WHAT IS EXPECTED:
Give back the full material, exactly as it reads.

RECORDED INFORMATION:
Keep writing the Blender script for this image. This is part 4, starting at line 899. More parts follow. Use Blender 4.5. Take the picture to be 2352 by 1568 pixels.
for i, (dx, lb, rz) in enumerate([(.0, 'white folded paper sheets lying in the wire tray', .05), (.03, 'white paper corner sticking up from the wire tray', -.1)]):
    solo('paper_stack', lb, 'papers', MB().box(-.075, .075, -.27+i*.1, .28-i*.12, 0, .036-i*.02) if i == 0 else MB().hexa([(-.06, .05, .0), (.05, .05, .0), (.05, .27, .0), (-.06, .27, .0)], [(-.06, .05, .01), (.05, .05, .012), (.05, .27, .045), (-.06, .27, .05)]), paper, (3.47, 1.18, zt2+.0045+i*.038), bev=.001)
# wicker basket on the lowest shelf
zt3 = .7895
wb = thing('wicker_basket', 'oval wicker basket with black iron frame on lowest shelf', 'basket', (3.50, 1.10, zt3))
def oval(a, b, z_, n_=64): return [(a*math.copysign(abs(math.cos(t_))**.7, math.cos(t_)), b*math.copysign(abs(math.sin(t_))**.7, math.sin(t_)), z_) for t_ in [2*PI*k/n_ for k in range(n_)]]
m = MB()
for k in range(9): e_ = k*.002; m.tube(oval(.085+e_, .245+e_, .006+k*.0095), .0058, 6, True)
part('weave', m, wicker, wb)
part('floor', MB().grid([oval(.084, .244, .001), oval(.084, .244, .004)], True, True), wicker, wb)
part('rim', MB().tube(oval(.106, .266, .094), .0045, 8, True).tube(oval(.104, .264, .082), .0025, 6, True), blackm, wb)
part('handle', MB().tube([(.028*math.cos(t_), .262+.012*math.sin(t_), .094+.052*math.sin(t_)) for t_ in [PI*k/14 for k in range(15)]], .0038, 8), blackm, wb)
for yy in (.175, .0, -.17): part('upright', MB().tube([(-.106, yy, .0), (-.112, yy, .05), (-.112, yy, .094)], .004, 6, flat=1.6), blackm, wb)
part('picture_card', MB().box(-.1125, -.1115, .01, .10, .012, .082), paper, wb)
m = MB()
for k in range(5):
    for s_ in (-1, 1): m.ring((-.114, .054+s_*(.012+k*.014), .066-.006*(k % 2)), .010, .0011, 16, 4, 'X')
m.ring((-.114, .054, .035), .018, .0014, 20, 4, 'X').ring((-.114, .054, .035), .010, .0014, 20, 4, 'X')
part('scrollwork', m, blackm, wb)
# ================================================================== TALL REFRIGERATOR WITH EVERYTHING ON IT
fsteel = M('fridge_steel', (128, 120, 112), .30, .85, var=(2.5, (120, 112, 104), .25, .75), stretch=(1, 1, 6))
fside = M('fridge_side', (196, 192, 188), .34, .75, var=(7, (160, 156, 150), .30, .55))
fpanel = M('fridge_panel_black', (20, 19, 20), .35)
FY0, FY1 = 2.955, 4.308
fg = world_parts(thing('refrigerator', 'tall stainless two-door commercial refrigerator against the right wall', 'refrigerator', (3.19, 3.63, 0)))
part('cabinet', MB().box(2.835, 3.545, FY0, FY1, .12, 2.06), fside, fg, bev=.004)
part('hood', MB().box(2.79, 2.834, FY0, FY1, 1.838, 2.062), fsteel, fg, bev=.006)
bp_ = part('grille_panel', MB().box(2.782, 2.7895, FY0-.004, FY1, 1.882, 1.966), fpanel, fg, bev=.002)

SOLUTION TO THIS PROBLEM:
Keep writing the Blender script for this image. This is part 4, starting at line 899. More parts follow. Use Blender 4.5. Take the picture to be 2352 by 1568 pixels.
for i, (dx, lb, rz) in enumerate([(.0, 'white folded paper sheets lying in the wire tray', .05), (.03, 'white paper corner sticking up from the wire tray', -.1)]):
    solo('paper_stack', lb, 'papers', MB().box(-.075, .075, -.27+i*.1, .28-i*.12, 0, .036-i*.02) if i == 0 else MB().hexa([(-.06, .05, .0), (.05, .05, .0), (.05, .27, .0), (-.06, .27, .0)], [(-.06, .05, .01), (.05, .05, .012), (.05, .27, .045), (-.06, .27, .05)]), paper, (3.47, 1.18, zt2+.0045+i*.038), bev=.001)
# wicker basket on the lowest shelf
zt3 = .7895
wb = thing('wicker_basket', 'oval wicker basket with black iron frame on lowest shelf', 'basket', (3.50, 1.10, zt3))
def oval(a, b, z_, n_=64): return [(a*math.copysign(abs(math.cos(t_))**.7, math.cos(t_)), b*math.copysign(abs(math.sin(t_))**.7, math.sin(t_)), z_) for t_ in [2*PI*k/n_ for k in range(n_)]]
m = MB()
for k in range(9): e_ = k*.002; m.tube(oval(.085+e_, .245+e_, .006+k*.0095), .0058, 6, True)
part('weave', m, wicker, wb)
part('floor', MB().grid([oval(.084, .244, .001), oval(.084, .244, .004)], True, True), wicker, wb)
part('rim', MB().tube(oval(.106, .266, .094), .0045, 8, True).tube(oval(.104, .264, .082), .0025, 6, True), blackm, wb)
part('handle', MB().tube([(.028*math.cos(t_), .262+.012*math.sin(t_), .094+.052*math.sin(t_)) for t_ in [PI*k/14 for k in range(15)]], .0038, 8), blackm, wb)
for yy in (.175, .0, -.17): part('upright', MB().tube([(-.106, yy, .0), (-.112, yy, .05), (-.112, yy, .094)], .004, 6, flat=1.6), blackm, wb)
part('picture_card', MB().box(-.1125, -.1115, .01, .10, .012, .082), paper, wb)
m = MB()
for k in range(5):
    for s_ in (-1, 1): m.ring((-.114, .054+s_*(.012+k*.014), .066-.006*(k % 2)), .010, .0011, 16, 4, 'X')
m.ring((-.114, .054, .035), .018, .0014, 20, 4, 'X').ring((-.114, .054, .035), .010, .0014, 20, 4, 'X')
part('scrollwork', m, blackm, wb)
# ================================================================== TALL REFRIGERATOR WITH EVERYTHING ON IT
fsteel = M('fridge_steel', (128, 120, 112), .30, .85, var=(2.5, (120, 112, 104), .25, .75), stretch=(1, 1, 6))
fside = M('fridge_side', (196, 192, 188), .34, .75, var=(7, (160, 156, 150), .30, .55))
fpanel = M('fridge_panel_black', (20, 19, 20), .35)
FY0, FY1 = 2.955, 4.308
fg = world_parts(thing('refrigerator', 'tall stainless two-door commercial refrigerator against the right wall', 'refrigerator', (3.19, 3.63, 0)))
part('cabinet', MB().box(2.835, 3.545, FY0, FY1, .12, 2.06), fside, fg, bev=.004)
part('hood', MB().box(2.79, 2.834, FY0, FY1, 1.838, 2.062), fsteel, fg, bev=.006)
bp_ = part('grille_panel', MB().box(2.782, 2.7895, FY0-.004, FY1, 1.882, 1.966), fpanel, fg, bev=.002)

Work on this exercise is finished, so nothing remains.